While the Harbor Island Pavilion displays are approximately 6 x 8 feet, they have a resolution of only 48 x 64 pixels, which is not suitable for recognizable video imagery. Therefore, Boston Cyberarts has decided to commission various algorithmic artists to write programs that will create real time generative art that constantly changes.

In an effort to directly relate to the Harbor Islands themselves, the commissioned artists will draw from the National Park’s geographic information system (GIS) databases as a source, but the work will be abstract in nature. This program ties into the innovative strengths of the Boston area, using digital art algorithms to heighten the interest in Boston Harbor’s history and natural complex ecosystems.

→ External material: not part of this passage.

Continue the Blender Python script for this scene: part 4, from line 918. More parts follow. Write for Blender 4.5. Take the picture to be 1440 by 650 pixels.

The first work commissioned for the program is Cycles, Tides, and Seasons, by Cambridge-based artist Ben Houge. Houge is a algorithmic artist, composer and sound artist. His areas of activity range from computer game design and soundtracks to sacred choral music. Recently, he was artist in residence at the MIT Media Lab and teaches video game music in the Film Scoring Department at Berklee College of Music.

Houge’s Cycles, Tides, and Seasons reconnects Boston city dwellers with the natural environment in Boston Harbor, recalling a time when sustenance and society depended on the rhythms of nature. The piece superimposes data on three different time scales, reflecting the short term rhythms of Boston Harbor’s three lighthouses, the semi-diurnal rhythms of tides and waves (responding to real-time oceanographic information over the internet), and the slow, phenological change of the seasons, as reflected in bee populations on various Boston Harbor Islands.